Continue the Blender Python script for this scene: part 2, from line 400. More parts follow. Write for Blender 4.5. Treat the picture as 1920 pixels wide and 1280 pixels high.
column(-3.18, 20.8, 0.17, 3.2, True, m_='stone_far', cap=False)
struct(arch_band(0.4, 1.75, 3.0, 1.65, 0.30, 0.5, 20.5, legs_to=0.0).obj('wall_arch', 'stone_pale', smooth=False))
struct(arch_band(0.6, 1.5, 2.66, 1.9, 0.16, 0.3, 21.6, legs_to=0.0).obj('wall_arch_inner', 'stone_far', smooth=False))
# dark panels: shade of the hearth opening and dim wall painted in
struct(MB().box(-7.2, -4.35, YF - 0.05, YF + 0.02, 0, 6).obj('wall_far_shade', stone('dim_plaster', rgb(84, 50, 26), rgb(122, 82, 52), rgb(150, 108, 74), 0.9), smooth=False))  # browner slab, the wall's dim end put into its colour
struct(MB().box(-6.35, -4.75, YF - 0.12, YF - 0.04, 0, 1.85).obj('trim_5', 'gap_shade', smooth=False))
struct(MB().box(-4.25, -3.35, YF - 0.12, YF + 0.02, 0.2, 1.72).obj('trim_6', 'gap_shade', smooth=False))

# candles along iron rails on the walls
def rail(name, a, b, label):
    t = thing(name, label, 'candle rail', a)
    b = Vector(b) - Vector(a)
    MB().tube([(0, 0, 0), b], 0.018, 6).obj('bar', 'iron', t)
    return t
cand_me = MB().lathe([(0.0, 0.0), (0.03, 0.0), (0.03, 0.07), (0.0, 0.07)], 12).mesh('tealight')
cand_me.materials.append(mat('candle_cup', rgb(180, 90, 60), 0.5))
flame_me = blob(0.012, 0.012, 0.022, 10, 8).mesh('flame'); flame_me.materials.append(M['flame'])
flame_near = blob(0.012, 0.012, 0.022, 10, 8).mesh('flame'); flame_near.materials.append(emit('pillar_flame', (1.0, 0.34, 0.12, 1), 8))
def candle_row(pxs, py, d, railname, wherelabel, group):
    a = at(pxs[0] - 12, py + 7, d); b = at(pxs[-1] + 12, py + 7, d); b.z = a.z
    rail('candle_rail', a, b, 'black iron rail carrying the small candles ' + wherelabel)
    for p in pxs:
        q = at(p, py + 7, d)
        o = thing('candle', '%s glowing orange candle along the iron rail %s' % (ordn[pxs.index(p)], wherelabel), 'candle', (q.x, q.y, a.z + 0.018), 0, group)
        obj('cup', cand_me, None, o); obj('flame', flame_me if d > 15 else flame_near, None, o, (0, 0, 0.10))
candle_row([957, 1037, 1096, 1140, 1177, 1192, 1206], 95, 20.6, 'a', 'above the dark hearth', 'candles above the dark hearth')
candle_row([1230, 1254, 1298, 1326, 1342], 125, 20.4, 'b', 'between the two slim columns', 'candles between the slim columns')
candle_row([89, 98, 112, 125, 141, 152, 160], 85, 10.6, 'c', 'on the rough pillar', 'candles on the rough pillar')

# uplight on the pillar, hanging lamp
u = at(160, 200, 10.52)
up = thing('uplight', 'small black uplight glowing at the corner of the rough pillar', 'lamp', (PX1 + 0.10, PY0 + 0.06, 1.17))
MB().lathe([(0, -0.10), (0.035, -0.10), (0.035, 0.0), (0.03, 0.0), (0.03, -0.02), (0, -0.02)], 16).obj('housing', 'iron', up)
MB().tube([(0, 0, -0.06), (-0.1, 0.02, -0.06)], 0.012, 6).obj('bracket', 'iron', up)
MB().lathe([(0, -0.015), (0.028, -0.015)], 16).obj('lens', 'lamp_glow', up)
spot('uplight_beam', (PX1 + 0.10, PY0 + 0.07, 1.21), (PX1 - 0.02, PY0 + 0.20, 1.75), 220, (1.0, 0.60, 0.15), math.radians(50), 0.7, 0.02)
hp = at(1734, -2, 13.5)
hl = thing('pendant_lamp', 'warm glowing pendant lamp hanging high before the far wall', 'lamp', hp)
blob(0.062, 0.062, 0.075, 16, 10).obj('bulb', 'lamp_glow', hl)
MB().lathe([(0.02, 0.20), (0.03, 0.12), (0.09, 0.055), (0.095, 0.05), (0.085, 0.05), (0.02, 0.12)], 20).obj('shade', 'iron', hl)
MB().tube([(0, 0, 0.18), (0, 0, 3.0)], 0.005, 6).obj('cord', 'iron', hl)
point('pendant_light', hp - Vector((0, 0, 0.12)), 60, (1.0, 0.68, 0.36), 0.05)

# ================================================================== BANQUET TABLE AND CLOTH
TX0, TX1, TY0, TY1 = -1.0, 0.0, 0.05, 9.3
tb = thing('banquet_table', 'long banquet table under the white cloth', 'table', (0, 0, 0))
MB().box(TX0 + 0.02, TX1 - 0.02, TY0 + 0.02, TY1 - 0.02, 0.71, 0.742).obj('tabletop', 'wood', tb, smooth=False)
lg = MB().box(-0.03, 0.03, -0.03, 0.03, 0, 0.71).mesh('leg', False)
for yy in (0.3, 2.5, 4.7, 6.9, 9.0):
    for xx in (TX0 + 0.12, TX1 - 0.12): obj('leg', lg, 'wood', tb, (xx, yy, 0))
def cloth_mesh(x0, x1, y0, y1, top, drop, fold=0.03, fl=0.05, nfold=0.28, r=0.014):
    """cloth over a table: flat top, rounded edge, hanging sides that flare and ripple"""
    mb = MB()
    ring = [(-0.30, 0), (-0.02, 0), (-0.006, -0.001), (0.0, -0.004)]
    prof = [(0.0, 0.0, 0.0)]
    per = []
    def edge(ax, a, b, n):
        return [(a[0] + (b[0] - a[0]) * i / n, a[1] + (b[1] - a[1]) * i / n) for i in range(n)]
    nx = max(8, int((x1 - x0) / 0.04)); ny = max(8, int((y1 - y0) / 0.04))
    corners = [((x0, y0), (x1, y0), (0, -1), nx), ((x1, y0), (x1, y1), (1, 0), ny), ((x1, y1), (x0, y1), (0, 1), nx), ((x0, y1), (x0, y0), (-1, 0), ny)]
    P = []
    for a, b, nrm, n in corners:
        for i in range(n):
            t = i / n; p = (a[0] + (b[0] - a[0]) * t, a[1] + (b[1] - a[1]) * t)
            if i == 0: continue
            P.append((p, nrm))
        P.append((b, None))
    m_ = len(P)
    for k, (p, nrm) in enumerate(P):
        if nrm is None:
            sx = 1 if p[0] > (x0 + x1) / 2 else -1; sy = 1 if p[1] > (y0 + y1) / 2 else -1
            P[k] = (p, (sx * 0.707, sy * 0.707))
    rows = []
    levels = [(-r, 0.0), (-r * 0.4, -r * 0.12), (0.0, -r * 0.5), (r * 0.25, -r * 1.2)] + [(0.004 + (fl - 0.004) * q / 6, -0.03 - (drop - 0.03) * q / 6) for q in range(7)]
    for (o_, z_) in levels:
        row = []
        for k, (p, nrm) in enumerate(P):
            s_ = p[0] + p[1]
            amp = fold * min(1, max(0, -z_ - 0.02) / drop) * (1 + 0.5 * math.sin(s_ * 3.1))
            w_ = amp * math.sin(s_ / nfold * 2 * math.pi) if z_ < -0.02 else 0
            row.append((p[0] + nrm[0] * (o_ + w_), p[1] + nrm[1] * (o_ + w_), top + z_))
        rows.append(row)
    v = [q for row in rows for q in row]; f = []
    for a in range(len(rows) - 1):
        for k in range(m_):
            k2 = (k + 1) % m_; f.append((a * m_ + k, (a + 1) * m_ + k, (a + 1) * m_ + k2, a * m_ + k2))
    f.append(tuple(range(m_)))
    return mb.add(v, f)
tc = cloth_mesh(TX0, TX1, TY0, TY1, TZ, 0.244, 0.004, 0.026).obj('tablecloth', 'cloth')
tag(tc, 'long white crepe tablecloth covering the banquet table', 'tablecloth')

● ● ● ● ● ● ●

- [What you should do]: Extract the lines above, from the first one through the one containing "struct(MB().box(-7.2, -4.35, YF", and return only those, unchanged.

- [The output]:
Continue the Blender Python script for this scene: part 2, from line 400. More parts follow. Write for Blender 4.5. Treat the picture as 1920 pixels wide and 1280 pixels high.
column(-3.18, 20.8, 0.17, 3.2, True, m_='stone_far', cap=False)
struct(arch_band(0.4, 1.75, 3.0, 1.65, 0.30, 0.5, 20.5, legs_to=0.0).obj('wall_arch', 'stone_pale', smooth=False))
struct(arch_band(0.6, 1.5, 2.66, 1.9, 0.16, 0.3, 21.6, legs_to=0.0).obj('wall_arch_inner', 'stone_far', smooth=False))
# dark panels: shade of the hearth opening and dim wall painted in
struct(MB().box(-7.2, -4.35, YF - 0.05, YF + 0.02, 0, 6).obj('wall_far_shade', stone('dim_plaster', rgb(84, 50, 26), rgb(122, 82, 52), rgb(150, 108, 74), 0.9), smooth=False))  # browner slab, the wall's dim end put into its colour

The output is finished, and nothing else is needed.